Tidak ada yang meragukan tentang peran penting seorang ibu dalam pendidikan anak-anaknya. Justru yang sering menjadi perdebatan adalah bagaimana seorang ayah memerankan dirinya dalam pendidikan seorang anak. Sebagian berpendapat bahwa peran utama pengasuhan dan pendidikan anak adalah seorang ibu, sementara ayah cukup memenuhi kebutuhan materi sang anak saja dan menyibukkan diri dengan dunia kerja. Ada juga yang menyisihkan hari-hari liburnya saja untuk keluarga secara umum, meskipun tidak secara khusus memberi perhatian dan waktu untuk anak. Nah, bagaimana sebenarnya pandangan Islam tentang peran ayah dalam pengasuhan anak ini?
Kerja sama Ibu dan Ayah
Dalam Islam, peran mendidik anak bukanlah mutlak kewajiban ibu semata. Keberhasilan pendidikan anak memerlukan “Kerja sama” yang kompak antara ayah dan ibu. Kalau ayah dan ibu mempunyai “target dan cara” berbeda dalam mendidik anak, tentu anak akan bingung bahkan bisa memanfaatkan orang tua menjadi kambing hitam dalam kesalahan yang dilakukannya. Sebagai contoh, anak yang mencari alasan untuk tidak sholat. Ayahnya meminta tetap sholat tapi ibunya malah membelanya. Jangan salahkan anak jika mengatakan “Kata umi (ibu) boleh tidur dulu baru sholat jika mengantuk, tiap pagi aku kan mengantuk, baru jam 7.00 aku tidak mengantuk dan bisa sholat shubuh…”

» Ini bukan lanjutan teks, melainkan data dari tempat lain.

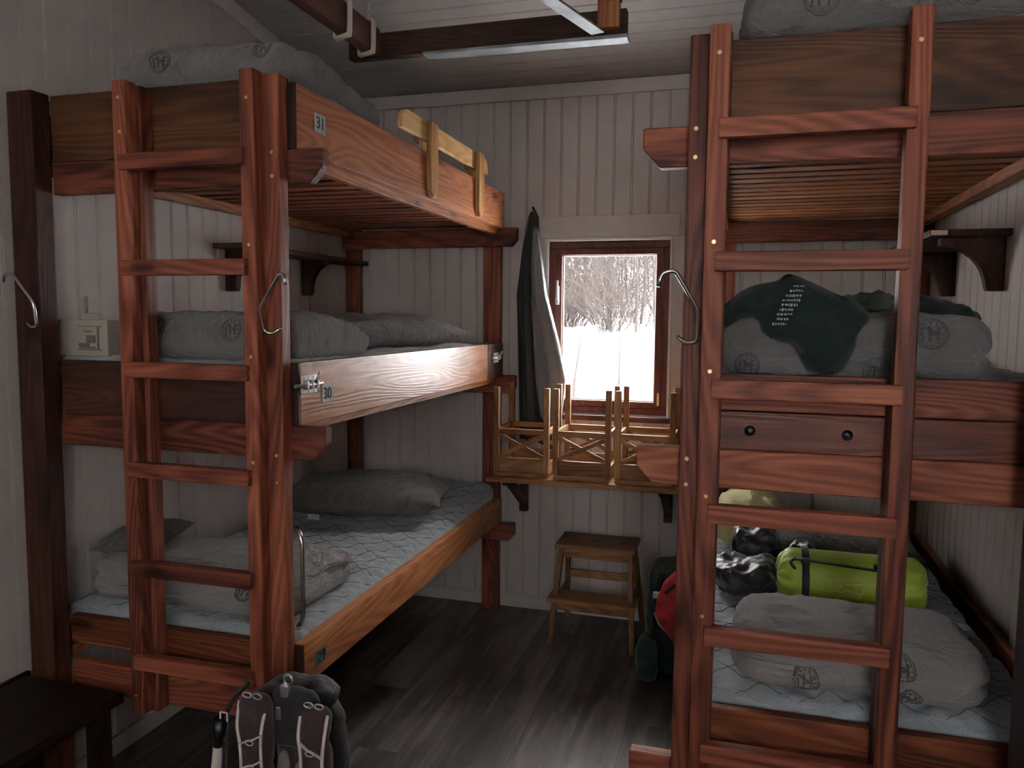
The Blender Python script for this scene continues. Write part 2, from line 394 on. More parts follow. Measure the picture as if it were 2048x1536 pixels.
def inflate(outline, yfun, T, step=.014, seed=0, amp=.006):
    """cloth lump from an outline in x,z: yfun gives the back sheet, T the thickness"""
    P = [Vector((p.x, p.z)) for p in smoothpath([(x, 0, z) for x, z in outline], 6, True)]
    N = len(P); xs = [p.x for p in P]; zs = [p.y for p in P]
    def dist(q):
        best = 9
        for i in range(N):
            a, b_ = P[i], P[(i+1) % N]; ab = b_-a; t = max(0, min(1, (q-a).dot(ab)/max(1e-9, ab.dot(ab)))); best = min(best, (q-(a+ab*t)).length)
        return best
    def inside(q):
        s = False
        for i in range(N):
            a, b_ = P[i], P[(i+1) % N]
            if (a.y > q.y) != (b_.y > q.y) and q.x < (b_.x-a.x)*(q.y-a.y)/(b_.y-a.y)+a.x: s = not s
        return s
    pts = list(P); x = min(xs)
    while x < max(xs):
        z = min(zs)
        while z < max(zs):
            q = Vector((x, z))
            if inside(q) and dist(q) > step*.6: pts.append(q)
            z += step
        x += step
    v2, e2, f2, *_ = delaunay_2d_cdt(pts, [(i, (i+1) % N) for i in range(N)], [], 1, 1e-6)
    bm = bmesh.new(); F, K = [], []
    for q in v2:
        d = min(1, dist(q)/.045); t = T*math.sqrt(max(0, 1-(1-d)**2)); nn = amp*fbm((q.x, q.y, seed), 11)+amp*.5*fbm((q.x+q.y, q.x-q.y, seed), 26)
        y = yfun(q.x, q.y); F.append(bm.verts.new((q.x, y-t*.85-nn*(.3+d), q.y))); K.append(bm.verts.new((q.x, y+t*.15+.001, q.y)))
    for f in f2:
        bm.faces.new([F[i] for i in f]); bm.faces.new([K[i] for i in f][::-1])
    from collections import Counter
    ec = Counter()
    for f in f2:
        for i in range(len(f)): ec[(f[i], f[(i+1) % len(f)])] += 1
    for (a, b_) in list(ec):
        if (b_, a) not in ec: bm.faces.new((F[b_], F[a], K[a], K[b_]))
    return bm
def text_bm(s, size, origin, xdir, ydir, ext=.0006):
    cu = bpy.data.curves.new('t', 'FONT'); cu.body = s; cu.size = size; cu.extrude = ext; cu.align_x = 'CENTER'; cu.align_y = 'CENTER'
    o = bpy.data.objects.new('t', cu); C.objects.link(o); dg = bpy.context.evaluated_depsgraph_get(); me = bpy.data.meshes.new_from_object(o.evaluated_get(dg))
    X = Vector(xdir).normalized(); Y = Vector(ydir).normalized(); Z = X.cross(Y); O = Vector(origin)
    bm = bmesh.new(); bm.from_mesh(me); bm.transform(Matrix(((X.x, Y.x, Z.x, O.x), (X.y, Y.y, Z.y, O.y), (X.z, Y.z, Z.z, O.z), (0, 0, 0, 1))))
    bpy.data.objects.remove(o); bpy.data.curves.remove(cu); bpy.data.meshes.remove(me); return bm

# ------------------------------------------------------------------ room shell
WX0, WX1, YB, YF = -2.18, .845, 4.13, -1.3
def ceil_z(y): return 2.86+.125*(YB-y)
PITCH = .094
def profile(a, b):
    """beadboard outline: list of (s, depth) from a to b"""
    out = [(a, 0)]; i = math.ceil(a/PITCH)
    while i*PITCH < b-.012:
        s = i*PITCH
        if s-.007 > a: out += [(s-.007, 0), (s-.005, .005), (s-.003, 0), (s+.003, -.0005), (s+.005, .005), (s+.007, 0)]
        i += 1
    out.append((b, 0)); return out
def panel(bm, a, b, fn, lo, hi, back):
    """fn(s, depth, t) -> point; strip between t=lo and t=hi, closed at the back"""
    pr = profile(a, b); L = [bm.verts.new(fn(s, d, lo)) for s, d in pr]; H = [bm.verts.new(fn(s, d, hi)) for s, d in pr]
    for i in range(len(pr)-1): bm.faces.new((L[i], L[i+1], H[i+1], H[i]))
    bl = [bm.verts.new(fn(s, back, t)) for s, t in ((a, lo), (b, lo), (b, hi), (a, hi))]
    bm.faces.new(bl); bm.faces.new([bl[0], bl[1]]+L[::-1]); bm.faces.new([bl[3], bl[2]]+H[::-1]); bm.faces.new([bl[0], bl[3], H[0], L[0]]); bm.faces.new([bl[1], bl[2], H[-1], L[-1]])
WNX0, WNX1, WNZ0, WNZ1 = -1.01, -.345, 1.105, 2.05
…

Setiap anak dilahirkan dalam keadaan fitroh, ibu dan bapaknyalah yang menjadikannya Yahudi, Nashrani atau Majusi (HR Al-Bukori)

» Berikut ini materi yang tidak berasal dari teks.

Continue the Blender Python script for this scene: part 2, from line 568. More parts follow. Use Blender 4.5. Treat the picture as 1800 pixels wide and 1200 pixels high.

Imam Syafi’i memang ditinggal wafat ayahnya ketika ia berusia 6 tahun. Tapi isi kepala ayahnya itu sudah dipindahkan kepada sang ibu, jadi ibunya lah yang meneruskan.

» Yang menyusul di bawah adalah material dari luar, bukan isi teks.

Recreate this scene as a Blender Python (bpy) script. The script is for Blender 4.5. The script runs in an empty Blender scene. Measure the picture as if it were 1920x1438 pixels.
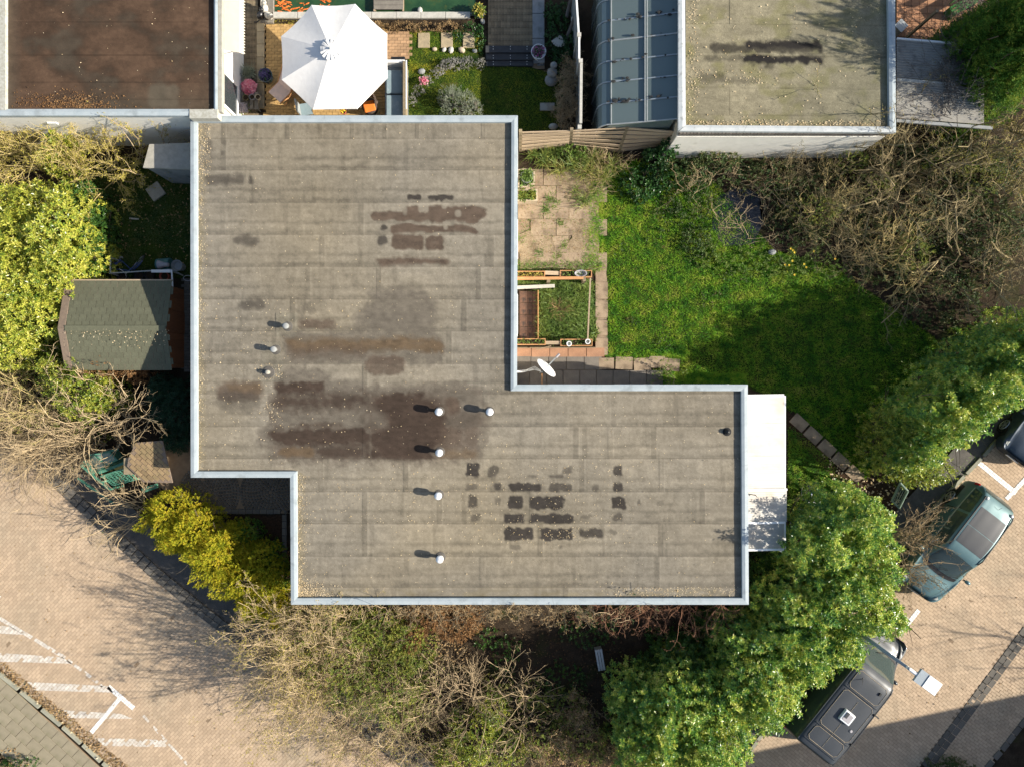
import bpy, bmesh, math, random
import numpy as np
from mathutils import Vector, Matrix

SC = bpy.context.scene
rng = np.random.default_rng(11)
random.seed(11)
R = math.radians
H, S = 25.5, 52.0          # camera height (m), photograph pixels per metre on the ground

# ------------------------------------------------------------------ camera, sky, sun, exposure
cam_d = bpy.data.cameras.new('camera'); cam = bpy.data.objects.new('camera', cam_d)
SC.collection.objects.link(cam); SC.camera = cam
cam.location = (0, 0, H); cam.rotation_euler = (0, 0, 0)
cam_d.sensor_fit = 'HORIZONTAL'; cam_d.sensor_width = 36.0
cam_d.lens = 36.0 * H / (1920 / S); cam_d.clip_end = 1500
SUN_EL, SUN_AZ = R(27), R(99)
W = bpy.data.worlds.new('World'); SC.world = W; W.use_nodes = True
wn = W.node_tree.nodes; wl = W.node_tree.links
sky = wn.new('ShaderNodeTexSky'); sky.sky_type = 'NISHITA'; sky.sun_disc = False
sky.sun_elevation = SUN_EL; sky.sun_rotation = SUN_AZ; sky.air_density = 1.0; sky.dust_density = 1.5
wn['Background'].inputs['Strength'].default_value = 0.085
wl.new(sky.outputs[0], wn['Background'].inputs['Color'])
sd = bpy.data.lights.new('sun', 'SUN'); sun = bpy.data.objects.new('sun', sd); SC.collection.objects.link(sun)
sd.energy = 5.0; sd.angle = R(0.5); sd.color = (1.0, 0.92, 0.79)
tosun = Vector((math.sin(SUN_AZ) * math.cos(SUN_EL), math.cos(SUN_AZ) * math.cos(SUN_EL), math.sin(SUN_EL)))
sun.rotation_euler = (-tosun).to_track_quat('-Z', 'Y').to_euler()
sun.location = tosun * 60
SC.view_settings.view_transform = 'Standard'; SC.view_settings.look = 'None'
SC.view_settings.gamma = 1.0; SC.view_settings.use_curve_mapping = False
SC.view_settings.exposure = 1.05
SC.render.engine = 'CYCLES'
try:
    SC.cycles.max_bounces = 6; SC.cycles.transparent_max_bounces = 10
    SC.cycles.use_denoising = True
except Exception: pass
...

Jadi kesimpulannya adalah, yang membangun visinya adalah ayah, dan istrinya yang mengisi kerangka itu.
Posisi Ayah dalam Islam
Dalam shiroh, Rasulullah saw justru memanggil sang ayah ketika ada seorang anak yang mencuri. Lalu sang anak pun menyampaikan bagaimana ayanya tidak memberikan ibu yang baik baginya, tidak memberikan pendidikan yang baik untuknya dan tidak memberi nama yang baik kepadanya
Di dalam Al Qur’an, banyak kisah-kisah justru menceritakan bagaimana besarnya peran ayah dalam pendidikan anak. Salah satu contoh yang jelas adalah kisah Luqman yang memberi nasehat kepada anak-anaknya dengan panggilan penuh kelembutan. Ya bunayya (wahai anakku)…Dan (ingatlah) ketika Luqman berkata kepada anaknya, di waktu ia memberi pelajaran kepadanya: “Wahai anakku, janganlah kamu mempersekutukan Allah, sesungguhnya mempersekutukan (Allah) adalah benar-benar kezaliman yang besar.” (QS Luqman:13)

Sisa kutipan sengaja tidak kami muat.